→ **Request**: Your task is to repeat the lines below exactly, excluding any pictures they contain.
::: Supplied information
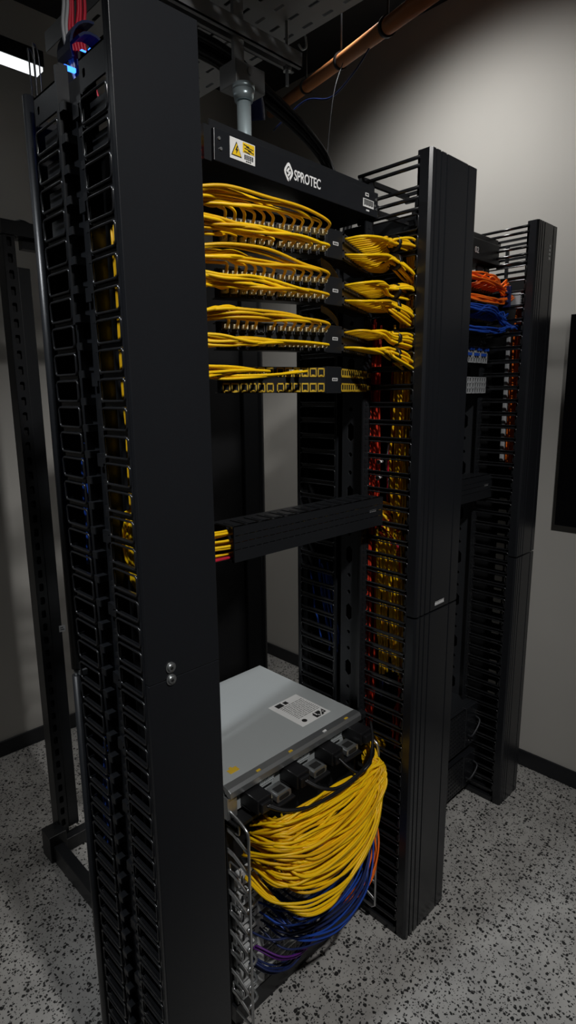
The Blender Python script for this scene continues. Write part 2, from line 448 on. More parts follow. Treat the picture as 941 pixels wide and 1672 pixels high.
for k, z in enumerate((-.0005, -.0035, -.0065, -.0105)):
    for q in range(5 if k < 3 else 3): box(bm, .074 + q * .0048 + (k == 3) * .004, .0775 + q * .0048 + (k == 3) * .004, -.0014, -.0008, z - .0012, z + .0008)
obj('fine_print', bm, M['ink'], st)
# emblem: tilted rounded square with a folded stroke, then the lettering
bm = bmesh.new()
ex, ez = .1960, -.0005
def ring_poly(rad, n=4):
    pts = []
    for k in range(4):
        a = PI / 2 * k
        for d in (-.32, 0, .32): pts.append((ex + math.cos(a + d) * rad * .78 * (1.0 if d == 0 else .93), ez + math.sin(a + d) * rad * 1.12 * (1.0 if d == 0 else .93)))
    return pts
o_, i_ = ring_poly(.0165), ring_poly(.0105)
n = len(o_)
for k in range(n):
    if k in (10,): continue
    prism(bm, [o_[k], o_[(k + 1) % n], i_[(k + 1) % n], i_[k]], -.0010, 0, 1)
prism(bm, [(ex - 0.00663, ez + .001), (ex + 0.00078, ez + .0095), (ex + 0.00351, ez + .0062), (ex - 0.00351, ez - .002)], -.0010, 0, 1)
prism(bm, [(ex + 0.00507, ez + .003), (ex + 0.00663, ez - .001), (ex - 0.00078, ez - .0095), (ex - 0.00328, ez - .0065)], -.0010, 0, 1)
prism(bm, [(ex - 0.00312, ez + .001), (ex + 0.00234, ez + .0015), (ex + 0.00312, ez - .0015), (ex - 0.00156, ez - .002)], -.0010, 0, 1)
em = obj('emblem', bm, M['whitep'], hd); em['label'] = 'white tilted-square emblem'
tx = text_mesh('lettering', 'SPROTEC', .0285, M['whitep'], hd, FRONT(.2125, -.0004, -.0115) @ Matrix.Diagonal((.70, 1, 1, 1)), bold=True); tx['label'] = 'white header lettering'
bm = B((.447, .488, -.0008, 0, -.012, .006)); s2 = obj('serial_sticker', bm, M['white'], hd)
bm = bmesh.new()
for k in range(8): box(bm, .4505 + k * .0045, .4535 + k * .0045, -.0014, -.0008, -.0085 + (k % 2) * .001, .0025)
box(bm, .4495, .4855, -.0014, -.0008, .0032, .0042)
obj('serial_print', bm, M['ink'], s2)
bm = B((.455, .468, -.0008, 0, .012, .0195)); s3 = obj('rating_sticker', bm, M['white'], hd)
obj('rating_print', B((.457, .466, -.0012, -.0008, .0145, .0175)), M['ink'], s3)
bm = bmesh.new()
for k in range(4): box(bm, .460 + k * .003, .462 + k * .003, -.0008, 0, -.0205, -.0170)
obj('part_number', bm, M['whitep'], hd)
for a, z in ((.012, .012), (.016, -.005), (.493, -.003), (.499, -.010), (.497, .012)):
    bm = bmesh.new(); cyl(bm, (a, 0, z), (a, -.002, z), .003, 10); obj('screw', bm, M['zincb'], hd)
# header of the far rack
h2 = obj('header', B((1.046, 1.562, .210, .40, 2.010, 2.074), (1.046, 1.562, .215, .219, 2.074, 2.092)), M['frame'], r2, bevel=.0015)
tx = text_mesh('header_number', '02', .026, M['whitep'], h2, FRONT(1.395, .2094, 2.030)); tx['label'] = 'small pale header characters'
bm = B((1.46, 1.50, .232, .240, 1.92, 2.0)); cyl(bm, (1.48, .232, 1.95), (1.48, .224, 1.95), .007, 12); obj('hanger_bracket', bm, M['post'], r2)

# ------------------------------------------------------------------ angled patch panels
def wing_frames(x0, x1, y0, depth, half):
    xc = (x0 + x1) / 2 + .004
    A = V((x0, y0, 0)); B_ = V((xc - half, y0 - depth, 0)); C = V((xc + half, y0 - depth, 0)); D = V((x1 - .022, y0 - .004, 0))
    return A, B_, C, D
def patch_panel(label, x0, x1, y0, zc, depth=.085, half=.0255, jackmat='jack', rows=(.016, -.016), h=.054, nj=12, yellow=False, group=None):
    t = thing('patch_bay', label, 'patch panel', (0, 0, zc), group=group)
    A, B_, C, D = wing_frames(x0, x1, y0, depth, half)
    jacks = {}
    for side, nm, P, Q in (('left', 'wing', A, B_), ('right', 'wing', C, D)):
        d = (Q - P).normalized(); nrm = V((d.y, -d.x, 0))
        bm = bmesh.new(); obox(bm, (P + Q) / 2 - nrm * .003, d, nrm, (0, 0, 1), (Q - P).length / 2, .003, h / 2)
        for s in (1, -1): obox(bm, (P + Q) / 2 - nrm * .02 + V((0, 0, s * (h / 2 - .001))), d, nrm, (0, 0, 1), (Q - P).length / 2, .018, .001)
        obj(nm, bm, M['frame'], t)
        lst = []
        first = None
        ang = math.atan2(d.y, d.x)
        for ri, rz in enumerate(rows):
            for k in range(nj):
                f = (k + .5 + (.12 if (k // 6) % 2 else -.12)) / nj
                p = P.lerp(Q, .02 + .96 * f) + V((0, 0, rz))
                if first is None:
                    b2 = bmesh.new(); hw = .0082; hh = .0095
                    for (a0, a1, c0, c1) in ((-hw, -hw + .0022, -hh, hh), (hw - .0022, hw, -hh, hh), (-hw, hw, hh - .0032, hh), (-hw, hw, -hh, -hh + .0026), (-.0035, .0035, -hh, -hh + .0046)):
                        box(b2, a0, a1, -.0015 if yellow else -.0045, .0, c0, c1)
                    box(b2, -hw + .0022, hw - .0022, -.0010, -.0004, -hh + .0046, hh - .0032)
                    b2.faces.ensure_lookup_table()
                    for f_ in b2.faces[-6:]: f_.material_index = 1
                    first = obj('jack', b2, [M['yjack' if yellow else jackmat], M['dark']], t); first.location = p; first.rotation_euler = (0, 0, ang)
                else:
                    c_ = dup(first, t, p); c_.rotation_euler = (0, 0, ang)
                lst.append((p + V((0, 0, zc)), nrm, ri, k))
        jacks[side] = lst
    # centre block with its label window
    bm = bmesh.new(); box(bm, B_.x, C.x, y0 - depth - .002, y0 - depth + .010, -h / 2 - .002, h / 2 + .002)
    cb = obj('centre_block', bm, M['frame'], t, bevel=.001)
    lab = obj('label_window', B((B_.x + .019, B_.x + .036, y0 - depth - .0028, y0 - depth - .002, -.002, .0045)), M['white'], cb); lab['label'] = 'small white label window'
    bm = bmesh.new()
    for k in range(4): box(bm, B_.x + .0205 + k * .0036, B_.x + .0230 + k * .0036, y0 - depth - .0032, y0 - depth - .0028, -.0008, .0032)
    obj('label_print', bm, M['ink'], lab)
    for nm, xx, sg in (('mounting_ear', x0, -1), ('mounting_ear', x1, 1)):
        bm = bmesh.new(); box(bm, xx - .02 if sg > 0 else xx, xx if sg > 0 else xx + .02, y0 - .002, y0 + .010, -h / 2, h / 2); obj(nm, bm, M['frame'], t)
    if yellow:
        for z in (.016, -.016):
            e = obj('id_tab', B((x1 - .014, x1 - .003, y0 - .0032, y0 - .002, z - .006, z + .006)), M['yjack'], t)
            obj('id_print', B((x1 - .011, x1 - .006, y0 - .0036, y0 - .0032, z - .003, z + .003)), M['ink'], e)
    return t, jacks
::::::
→ **Output for this task**:
The Blender Python script for this scene continues. Write part 2, from line 448 on. More parts follow. Treat the picture as 941 pixels wide and 1672 pixels high.
for k, z in enumerate((-.0005, -.0035, -.0065, -.0105)):
    for q in range(5 if k < 3 else 3): box(bm, .074 + q * .0048 + (k == 3) * .004, .0775 + q * .0048 + (k == 3) * .004, -.0014, -.0008, z - .0012, z + .0008)
obj('fine_print', bm, M['ink'], st)
# emblem: tilted rounded square with a folded stroke, then the lettering
bm = bmesh.new()
ex, ez = .1960, -.0005
def ring_poly(rad, n=4):
    pts = []
    for k in range(4):
        a = PI / 2 * k
        for d in (-.32, 0, .32): pts.append((ex + math.cos(a + d) * rad * .78 * (1.0 if d == 0 else .93), ez + math.sin(a + d) * rad * 1.12 * (1.0 if d == 0 else .93)))
    return pts
o_, i_ = ring_poly(.0165), ring_poly(.0105)
n = len(o_)
for k in range(n):
    if k in (10,): continue
    prism(bm, [o_[k], o_[(k + 1) % n], i_[(k + 1) % n], i_[k]], -.0010, 0, 1)
prism(bm, [(ex - 0.00663, ez + .001), (ex + 0.00078, ez + .0095), (ex + 0.00351, ez + .0062), (ex - 0.00351, ez - .002)], -.0010, 0, 1)
prism(bm, [(ex + 0.00507, ez + .003), (ex + 0.00663, ez - .001), (ex - 0.00078, ez - .0095), (ex - 0.00328, ez - .0065)], -.0010, 0, 1)
prism(bm, [(ex - 0.00312, ez + .001), (ex + 0.00234, ez + .0015), (ex + 0.00312, ez - .0015), (ex - 0.00156, ez - .002)], -.0010, 0, 1)
em = obj('emblem', bm, M['whitep'], hd); em['label'] = 'white tilted-square emblem'
tx = text_mesh('lettering', 'SPROTEC', .0285, M['whitep'], hd, FRONT(.2125, -.0004, -.0115) @ Matrix.Diagonal((.70, 1, 1, 1)), bold=True); tx['label'] = 'white header lettering'
bm = B((.447, .488, -.0008, 0, -.012, .006)); s2 = obj('serial_sticker', bm, M['white'], hd)
bm = bmesh.new()
for k in range(8): box(bm, .4505 + k * .0045, .4535 + k * .0045, -.0014, -.0008, -.0085 + (k % 2) * .001, .0025)
box(bm, .4495, .4855, -.0014, -.0008, .0032, .0042)
obj('serial_print', bm, M['ink'], s2)
bm = B((.455, .468, -.0008, 0, .012, .0195)); s3 = obj('rating_sticker', bm, M['white'], hd)
obj('rating_print', B((.457, .466, -.0012, -.0008, .0145, .0175)), M['ink'], s3)
bm = bmesh.new()
for k in range(4): box(bm, .460 + k * .003, .462 + k * .003, -.0008, 0, -.0205, -.0170)
obj('part_number', bm, M['whitep'], hd)
for a, z in ((.012, .012), (.016, -.005), (.493, -.003), (.499, -.010), (.497, .012)):
    bm = bmesh.new(); cyl(bm, (a, 0, z), (a, -.002, z), .003, 10); obj('screw', bm, M['zincb'], hd)
# header of the far rack
h2 = obj('header', B((1.046, 1.562, .210, .40, 2.010, 2.074), (1.046, 1.562, .215, .219, 2.074, 2.092)), M['frame'], r2, bevel=.0015)
tx = text_mesh('header_number', '02', .026, M['whitep'], h2, FRONT(1.395, .2094, 2.030)); tx['label'] = 'small pale header characters'
bm = B((1.46, 1.50, .232, .240, 1.92, 2.0)); cyl(bm, (1.48, .232, 1.95), (1.48, .224, 1.95), .007, 12); obj('hanger_bracket', bm, M['post'], r2)

# ------------------------------------------------------------------ angled patch panels
def wing_frames(x0, x1, y0, depth, half):
    xc = (x0 + x1) / 2 + .004
    A = V((x0, y0, 0)); B_ = V((xc - half, y0 - depth, 0)); C = V((xc + half, y0 - depth, 0)); D = V((x1 - .022, y0 - .004, 0))
    return A, B_, C, D
def patch_panel(label, x0, x1, y0, zc, depth=.085, half=.0255, jackmat='jack', rows=(.016, -.016), h=.054, nj=12, yellow=False, group=None):
    t = thing('patch_bay', label, 'patch panel', (0, 0, zc), group=group)
    A, B_, C, D = wing_frames(x0, x1, y0, depth, half)
    jacks = {}
    for side, nm, P, Q in (('left', 'wing', A, B_), ('right', 'wing', C, D)):
        d = (Q - P).normalized(); nrm = V((d.y, -d.x, 0))
        bm = bmesh.new(); obox(bm, (P + Q) / 2 - nrm * .003, d, nrm, (0, 0, 1), (Q - P).length / 2, .003, h / 2)
        for s in (1, -1): obox(bm, (P + Q) / 2 - nrm * .02 + V((0, 0, s * (h / 2 - .001))), d, nrm, (0, 0, 1), (Q - P).length / 2, .018, .001)
        obj(nm, bm, M['frame'], t)
        lst = []
        first = None
        ang = math.atan2(d.y, d.x)
        for ri, rz in enumerate(rows):
            for k in range(nj):
                f = (k + .5 + (.12 if (k // 6) % 2 else -.12)) / nj
                p = P.lerp(Q, .02 + .96 * f) + V((0, 0, rz))
                if first is None:
                    b2 = bmesh.new(); hw = .0082; hh = .0095
                    for (a0, a1, c0, c1) in ((-hw, -hw + .0022, -hh, hh), (hw - .0022, hw, -hh, hh), (-hw, hw, hh - .0032, hh), (-hw, hw, -hh, -hh + .0026), (-.0035, .0035, -hh, -hh + .0046)):
                        box(b2, a0, a1, -.0015 if yellow else -.0045, .0, c0, c1)
                    box(b2, -hw + .0022, hw - .0022, -.0010, -.0004, -hh + .0046, hh - .0032)
                    b2.faces.ensure_lookup_table()
                    for f_ in b2.faces[-6:]: f_.material_index = 1
                    first = obj('jack', b2, [M['yjack' if yellow else jackmat], M['dark']], t); first.location = p; first.rotation_euler = (0, 0, ang)
                else:
                    c_ = dup(first, t, p); c_.rotation_euler = (0, 0, ang)
                lst.append((p + V((0, 0, zc)), nrm, ri, k))
        jacks[side] = lst
    # centre block with its label window
    bm = bmesh.new(); box(bm, B_.x, C.x, y0 - depth - .002, y0 - depth + .010, -h / 2 - .002, h / 2 + .002)
    cb = obj('centre_block', bm, M['frame'], t, bevel=.001)
    lab = obj('label_window', B((B_.x + .019, B_.x + .036, y0 - depth - .0028, y0 - depth - .002, -.002, .0045)), M['white'], cb); lab['label'] = 'small white label window'
    bm = bmesh.new()
    for k in range(4): box(bm, B_.x + .0205 + k * .0036, B_.x + .0230 + k * .0036, y0 - depth - .0032, y0 - depth - .0028, -.0008, .0032)
    obj('label_print', bm, M['ink'], lab)
    for nm, xx, sg in (('mounting_ear', x0, -1), ('mounting_ear', x1, 1)):
        bm = bmesh.new(); box(bm, xx - .02 if sg > 0 else xx, xx if sg > 0 else xx + .02, y0 - .002, y0 + .010, -h / 2, h / 2); obj(nm, bm, M['frame'], t)
    if yellow:
        for z in (.016, -.016):
            e = obj('id_tab', B((x1 - .014, x1 - .003, y0 - .0032, y0 - .002, z - .006, z + .006)), M['yjack'], t)
            obj('id_print', B((x1 - .011, x1 - .006, y0 - .0036, y0 - .0032, z - .003, z + .003)), M['ink'], e)
    return t, jacks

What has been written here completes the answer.